One view emphasises domestic causes; weak financial institutions and regulatory mechanisms; investment in very risky projects (especially real estate); weak corporate governance; and a credit boom, which led to very large foreign debts. Another viewpoint argues that the Asian Miracles were not fatally flawed. The crisis arose out of an uncontrolled global financial system, and currency speculation. These factors led to large destabilizing flows of capital in the Asian region. The quality of IMF policy advice in the initial stages of the crisis has also been questioned.

Whatever its causes, the Asian crisis has demonstrated the dangers of volatile capital flows to the economic and social stability of developing countries. Small and medium-sized enterprises (SMEs) have gone bankrupt due to high interest rates, currency devaluation and the credit squeeze. The social consequences include mass unemployment, return migration to the rural areas, food riots, cutbacks in education and health services, shortages of basic goods, and rising crime. The mutual support systems of communities have reached breaking point, and the old fault lines of ethnicity, class and gender have opened. Ethnic riots and the rape of Chinese women accompanied the turmoil in Indonesia earlier this year.

When societies experience such pressure, women face especially intense demands to devise ways of coping for their families and communities. Yet women are the first to be hit by economic crisis. The labour of women is seen as ‘flexible’ to the needs of a competitive global market (in the electronics and textile export sectors for example) and they are often the first to be fired in a downturn. Women are the majority of owners and workers in SMEs, and are therefore hit by the contraction of the SME sector. Women have the main responsibilities for children and the care of the sick and elderly, and therefore they feel the immediate effects of cuts in basic services; this raises their workload and can adversely affect their nutritional and health status, for example.

Recovery strategies have generally ignored women’s livelihoods. Efforts to cushion the impact of crisis by creating jobs and supporting community initiatives have concentrated mainly on public works, ignoring the sectors where most women work. Women are therefore doubly victimized: they are hardest hit in a crisis not of their making and are by-passed by the economic recovery process.

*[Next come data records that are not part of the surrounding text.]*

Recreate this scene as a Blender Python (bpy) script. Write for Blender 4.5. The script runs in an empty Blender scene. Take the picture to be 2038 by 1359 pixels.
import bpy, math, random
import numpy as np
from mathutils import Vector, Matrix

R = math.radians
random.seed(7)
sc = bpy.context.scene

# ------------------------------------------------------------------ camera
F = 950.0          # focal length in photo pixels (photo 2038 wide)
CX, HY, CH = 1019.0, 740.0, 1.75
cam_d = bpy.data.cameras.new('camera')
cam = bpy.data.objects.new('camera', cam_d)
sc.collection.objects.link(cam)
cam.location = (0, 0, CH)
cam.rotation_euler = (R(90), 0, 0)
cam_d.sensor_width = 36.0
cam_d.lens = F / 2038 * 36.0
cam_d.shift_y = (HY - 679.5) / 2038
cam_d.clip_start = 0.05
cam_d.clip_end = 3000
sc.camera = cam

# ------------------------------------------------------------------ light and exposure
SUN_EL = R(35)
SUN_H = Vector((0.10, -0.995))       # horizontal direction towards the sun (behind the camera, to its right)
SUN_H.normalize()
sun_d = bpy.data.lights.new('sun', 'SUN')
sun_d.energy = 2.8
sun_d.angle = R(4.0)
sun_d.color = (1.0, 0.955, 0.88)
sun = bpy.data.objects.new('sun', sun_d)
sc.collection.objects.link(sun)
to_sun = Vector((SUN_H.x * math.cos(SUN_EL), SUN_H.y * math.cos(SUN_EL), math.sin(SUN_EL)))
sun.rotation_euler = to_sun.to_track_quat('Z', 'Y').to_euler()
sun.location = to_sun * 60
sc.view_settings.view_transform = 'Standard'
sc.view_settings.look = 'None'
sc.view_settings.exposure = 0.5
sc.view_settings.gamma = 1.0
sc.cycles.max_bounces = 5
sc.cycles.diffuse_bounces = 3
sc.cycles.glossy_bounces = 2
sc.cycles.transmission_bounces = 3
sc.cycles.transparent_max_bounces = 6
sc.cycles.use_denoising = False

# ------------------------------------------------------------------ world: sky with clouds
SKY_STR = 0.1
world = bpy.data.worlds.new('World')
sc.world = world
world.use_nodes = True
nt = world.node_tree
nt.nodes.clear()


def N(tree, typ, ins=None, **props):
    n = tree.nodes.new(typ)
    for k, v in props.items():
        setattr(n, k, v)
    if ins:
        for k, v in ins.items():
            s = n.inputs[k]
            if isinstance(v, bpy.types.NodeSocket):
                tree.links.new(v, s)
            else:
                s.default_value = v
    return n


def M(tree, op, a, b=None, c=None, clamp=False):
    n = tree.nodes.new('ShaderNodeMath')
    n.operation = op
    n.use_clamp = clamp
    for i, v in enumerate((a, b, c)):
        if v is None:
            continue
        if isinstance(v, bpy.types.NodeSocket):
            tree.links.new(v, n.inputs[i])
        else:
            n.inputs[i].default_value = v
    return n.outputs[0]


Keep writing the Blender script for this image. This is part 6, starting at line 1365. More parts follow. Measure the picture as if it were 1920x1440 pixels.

The Chinese character for crisis consists of two components: an element of danger and an element of opportunity. We have experienced the dangers. How do we seize the opportunity to move forward? We cannot wish away globalization. The challenge is therefore to understand and reshape the globalization process - trade, investment, finance and technology - to make it more peoplecentred and sustainable. What kind of globalization will support stable lives in healthy communities and a world free from gender-based poverty and violence? It clearly cannot be a ‘champagne glass’ globalization where 20 per cent of humanity controls 85 per cent of the world’s income and the bottom 20 per cent survives on only 1.45 per cent. The widening gap between the new super rich and the global poor, with a diminishing middle class, must be addressed. We need to rethink how markets and states best interact to improve human life chances and how people can build their skills and power to hold both the global market and their states accountable.

The current kind of globalization must be transformed into one that allows small producers control over their economic and social environment as they become economic players in global markets. In this regard, UNIFEM’s support for the transnational network of home-based workers is innovative in building capacity and power among women producers.

We need to use a rights-based approach to development as a counter-force to powerful interests and as the ethics to guide a globalizing world. The leaders of civil society, government, international agencies and the private sector must understand how to shape the globalization process in a constructive way to move us forward. There is no luxury of choice. Too much damage has already been done.

Noeleen Heyzer is the Executive Director of the United Nations Development Fund for Women (UNIFEM) and Martin Khor is with the Third World Network.